I don't get why the defense didn't mention that his eCig wasn't a magic flying carpet? I mean how is the judge supposed to know that it isn't if the defense doesn't make this point?
Curiouser and curiouser.
Under English law, and those depending more or less on it, like Canada and Australia, it is called "Burden of Evidence". It is necessary for the defence to raise a reasonable doubt. They do this by presenting evidence sufficient to raise this doubt. Once that has been done the prosecution has to prove their case beyond a reasonable doubt.
I'm sure it exists in US law, but I don't know what it's called.
Say I am watching TV and some kids steal my car and drive past a speed camera at 110mph. Say they do it over the country line or whatever. I report the car stolen, get it back and alls good. Then a month or two later I get a speeding ticket. I can't just stay silent and expect not to have to pay it. I have to go to the trouble of raising that doubt by telling someone that I was not driving the car. The court will make assumptions. It has to. The assumptions it makes are those points of fact and law that are not challenged.
In this case the defence did a good job in proving that a phone was not involved. However they failed to raise a doubt that an e-cig is not an electronic device. To be fair to them it seems this theory was introduced later by the judge, maybe after evidence was finished.
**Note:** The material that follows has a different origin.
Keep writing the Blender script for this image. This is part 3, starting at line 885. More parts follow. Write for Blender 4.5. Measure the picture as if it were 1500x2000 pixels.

Reading that Examiner article:
Exclusive: Man found guilty of electronic cigarette law that does not exist - Knoxville Business | Examiner.com seems to indicate that the defence team was on the ball but blind-sided late in the trail. I wouldn't like to say without reading the transcript and taking at least a year of law school. But if the defence had crossed their Ts and dotted their Is, they would have submitted evidence relating e-cigs to the law. They obviously didn't do that.